Pero siendo muy inquietante esa posibilidad, el efecto más grave de la creciente desafección ciudadana hacia la política es que los partidos que tendrán el protagonismo del gobierno y de la oposición cuando el PP deje el poder carecerán de una posibilidad mínimamente sólida de conectar con la sociedad cuando propongan las reformas que serían imprescindibles para salir del desastre en el que se encuentra la política española. En todos sus ámbitos. El institucional, con la monarquía y los tribunales seriamente en cuestión, el autonómico, el más acuciante, por la crisis catalana pero también por la creciente inquietud del nacionalismo vasco y los gravísimos problemas de financiación y de competencias de las demás autonomías, y, por supuesto, el económico, que se repite que va bien, pero que tiene unos agujeros muy inquietantes de cara al futuro, particularmente el del inmenso endeudamiento público.
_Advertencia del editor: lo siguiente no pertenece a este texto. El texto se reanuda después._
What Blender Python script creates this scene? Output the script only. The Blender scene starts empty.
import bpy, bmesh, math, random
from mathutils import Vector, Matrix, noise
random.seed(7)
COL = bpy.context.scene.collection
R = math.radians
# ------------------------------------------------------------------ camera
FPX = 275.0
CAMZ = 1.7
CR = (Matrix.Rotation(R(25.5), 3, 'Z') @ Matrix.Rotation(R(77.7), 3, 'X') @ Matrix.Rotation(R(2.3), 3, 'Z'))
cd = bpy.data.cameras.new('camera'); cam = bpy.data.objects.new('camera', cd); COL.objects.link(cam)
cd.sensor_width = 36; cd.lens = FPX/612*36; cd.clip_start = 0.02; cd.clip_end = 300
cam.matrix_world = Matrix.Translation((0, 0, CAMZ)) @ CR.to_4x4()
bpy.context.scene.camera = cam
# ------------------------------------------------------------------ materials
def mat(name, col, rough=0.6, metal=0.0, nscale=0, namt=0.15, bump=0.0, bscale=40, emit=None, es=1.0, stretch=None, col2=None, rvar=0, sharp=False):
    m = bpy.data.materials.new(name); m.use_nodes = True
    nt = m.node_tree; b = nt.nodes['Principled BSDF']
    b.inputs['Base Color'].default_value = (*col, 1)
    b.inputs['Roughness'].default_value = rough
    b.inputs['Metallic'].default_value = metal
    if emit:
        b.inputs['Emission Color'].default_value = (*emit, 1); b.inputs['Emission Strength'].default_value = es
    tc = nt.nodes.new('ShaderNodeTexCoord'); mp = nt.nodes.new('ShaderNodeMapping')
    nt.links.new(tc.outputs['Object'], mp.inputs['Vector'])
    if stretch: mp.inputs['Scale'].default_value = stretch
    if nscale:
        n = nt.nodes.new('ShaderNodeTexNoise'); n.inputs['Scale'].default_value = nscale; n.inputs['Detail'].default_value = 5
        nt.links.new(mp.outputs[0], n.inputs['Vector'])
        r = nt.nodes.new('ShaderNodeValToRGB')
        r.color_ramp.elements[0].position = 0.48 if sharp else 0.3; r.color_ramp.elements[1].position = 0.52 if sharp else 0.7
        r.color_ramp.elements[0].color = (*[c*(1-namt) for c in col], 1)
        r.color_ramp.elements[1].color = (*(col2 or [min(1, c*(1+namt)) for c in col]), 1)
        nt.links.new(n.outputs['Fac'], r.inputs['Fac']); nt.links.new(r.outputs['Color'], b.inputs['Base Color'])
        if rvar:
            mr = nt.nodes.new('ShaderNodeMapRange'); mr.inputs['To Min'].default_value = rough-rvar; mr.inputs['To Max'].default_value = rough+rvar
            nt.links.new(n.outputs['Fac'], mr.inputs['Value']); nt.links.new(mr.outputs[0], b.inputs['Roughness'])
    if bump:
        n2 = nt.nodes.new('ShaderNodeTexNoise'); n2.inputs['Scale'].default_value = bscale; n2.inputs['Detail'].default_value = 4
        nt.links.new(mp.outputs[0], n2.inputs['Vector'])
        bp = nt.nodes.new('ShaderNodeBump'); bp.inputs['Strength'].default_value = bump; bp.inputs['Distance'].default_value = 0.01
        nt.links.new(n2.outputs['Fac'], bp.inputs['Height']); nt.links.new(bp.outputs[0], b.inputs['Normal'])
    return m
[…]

Hacer frente a esos problemas va a requerir de algo más que buenas palabras. Se tendrán que tomar medidas. Algunas de ellas no serán precisamente populares. Otras podrían provocar tensiones, si no enfrentamientos, con estamentos poderosos. Para abordarlas no sólo serían precisos acuerdos entre los partidos, sino también el apoyo o cuando menos la aquiescencia de la ciudadanía. Y la posibilidad de que algo parecido a eso se manifieste en un futuro, a corto y medio plazo, es nula o remota.
Sí, Cristina Cifuentes dejará el cargo y Rajoy y los suyos también. Y seguramente a no mucho tardar, por muchas triquiñuelas que se saquen de la manga y por muy tímidos que sean sus opositores. Porque una situación de desgobierno, o de incapacidad para gobernar como la que ahora existe no puede durar mucho.
Pero van a dejar una herencia espantosa. España no solo no se ha levantado aún de la tremenda crisis de 2008, heredera también de los desmanes de los políticos de antes de esa fecha, sino que en algunos aspectos, incluido el económico, las cosas han empeorado. Para levantar el país y para que vuelva a ser democrático, hace falta bastante más que ganar unas elecciones. Los partidos deberían empezar a pensar en ello. Pero no parece que lo estén haciendo.